On Friday, we had a faculty meeting to go over the final details for the trip via teleconference between Jackson and Hendersoville.  The meeting was emotional for me, but I got through it.  I disconnected the online link, and as I was closing my laptop, my phone rang.  It was Erin.  I do not recall what she first said to me, but it was not about listing.  I looked at my colleagues and shook my head.  Then I heard her say that the insurance contract had come through, and she asked me if I wanted to be listed! There was not a dry eye in the room. We were all overcome by the significance of the timing.  The amazing thing was not that I was added to the list, but rather God's confirmation through that phone call.  I was sure I was in just the place he wanted me to be at that moment in time.  

Erin called back an hour later to let me know all the paperwork had been processed and I was active on the list.  I told her about the timing of her call, and how it was not a coincidence.  She replied "Every time I call you, you make me cry."

That said, I must also admit that my heart is breaking.  This is the first January since 2009 that I have not spent a week on a life changing trip to the Dominican Republic.  It feels like home there, and the wonderful missionaries, translators, and pastors we work with there are like family.  I have had the privilege of coordinating the trip since its inception.  I love watching how God works in each person during the week, and I have many wonderful memories.

The children are so loving - and well behaved!


This is one of the small churches we serve in.


Beautiful people!


Pastor Miguel.  We love to serve in his church in Quisqueya!


Even memories of long flight delays are sweet- well, they seem sweet two years later. 

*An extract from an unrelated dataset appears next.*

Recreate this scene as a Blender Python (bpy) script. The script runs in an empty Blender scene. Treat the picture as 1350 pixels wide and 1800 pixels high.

I am grieving the loss of this opportunity.  Hold on a minute- I know most of you are thinking that I should be happy I am on the transplant list, and that God has better plans for me, etc.  Yes, I know all that, but I am still sad.  God knows.  He gave me a heart for missions and for the Dominican Republic, and he made me human.  I believe it is okay to admit how I feel.  Still, I am trusting him.  I know that my place is not in the Dominican Republic this week, but my heart will be there.  Perhaps the call for lungs will come.  I may never know the reason I am not going.  I just have to be obedient. 


This is my suitcase, sitting in the attic.  It should be packed and waiting by the back door. As difficult as this week will be, it would have been even worse had I not recieved the call.  What a testimony!  

This morning, some of the students met me on campus to move luggage downstairs.


 We have 35 bags of supplies, which includes 300 Spanish Bibles that were donated by the BSN class of 2018.  The baggage handlers are going to hate us- 35 bags of supplies plus 50 checked bags for team members- 85 bags!  Pray that they all get there.

As we arrived home, the postal carrier was delivering a box.  It was the box of Donate Life items from Ashleigh-Anne.  Can you believe the timing? God is so good. He is giving me just what I need when I need it.    

I went to campus to help load the bus.  In the cold dark night, I tried to memorize the smiles and excitement on the sweet faces of the students.  Here I am talking to the group before they depart.  I may or may not have ugly cried.


This is my good friend and colleague Dr. Patsy Crihfield.  We always room together on the trip.  You can always find candy and snacks in our room.  Plenty of chocolate and cherry sours!


This is one of the saddest sights I have ever had to see- the tail lights of the bus.


I felt as if the breath was sucked from my chest.  The bus took my heart with it. 

What a wonderful week they will have.  Pray for safety, for good health, and for God to work in and through this team for his glory.  I can't wait to hear all about it!